Both candidates face the difficulty of presenting a different profile. But the character of the race itself is also changing. It has moved from the early political tests to states where the campaigning is less intimate and voters are less familiar with the candidates than they were in Iowa and New Hampshire, where campaigning consumed almost a year rather than a few weeks. So the candidates must evolve as well.

Mr. Trump, for example, has long has profited from a style that includes streaks of meanness and streams of misleading statements, reminiscent of Abraham Lincoln’s characterization of his great political rival Stephen A. Douglas, whom he said “will tell a lie to 10,000 people one day, even though he knows he may have to deny it to 5,000 the next.”

Buoyed by an infusion of more than US$4-million since her second-place finish in New Hampshire, Ms. Haley knows she must revert to the style she employed as governor of South Carolina. In that role, she took unpopular stands (signing legislation removing the Confederate battle flag from the State House after nine members of a Black church in Charleston were gunned down) and offered little comfort to her opponents (whom she alienated for, among other reasons, insisting on recorded legislative votes on controversial matters).

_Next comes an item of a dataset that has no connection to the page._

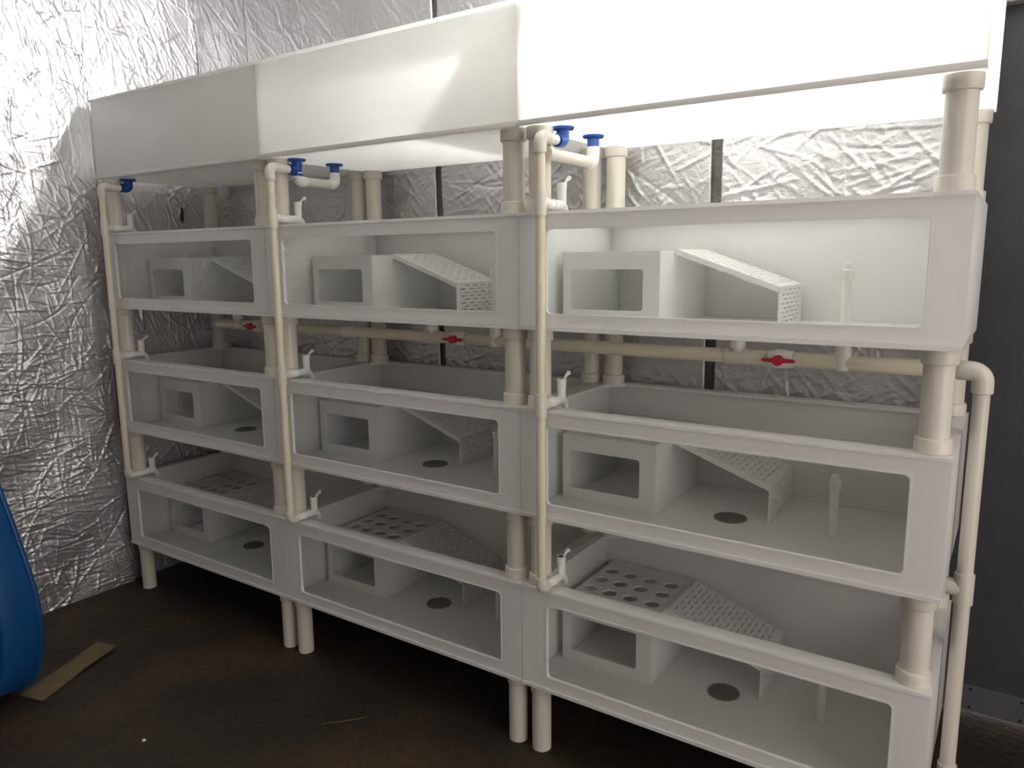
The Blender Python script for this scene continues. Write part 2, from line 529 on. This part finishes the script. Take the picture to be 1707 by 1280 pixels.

“True attitude change necessitates behaviour change – a change of tone, tactics and actions,” Prof. Whelan said. “But it’s something that must come from an internal shift.”

Perhaps it is fitting that this external shift as the campaign moves to South Carolina.

Mr. Trump, who has devoted his political career to fighting the elites, has the nearly unanimous support of the state’s establishment. And there Ms. Haley, though governor for six years, is the outsider blasting the elites. In this campaign, the more things change, the more they don’t remain the same.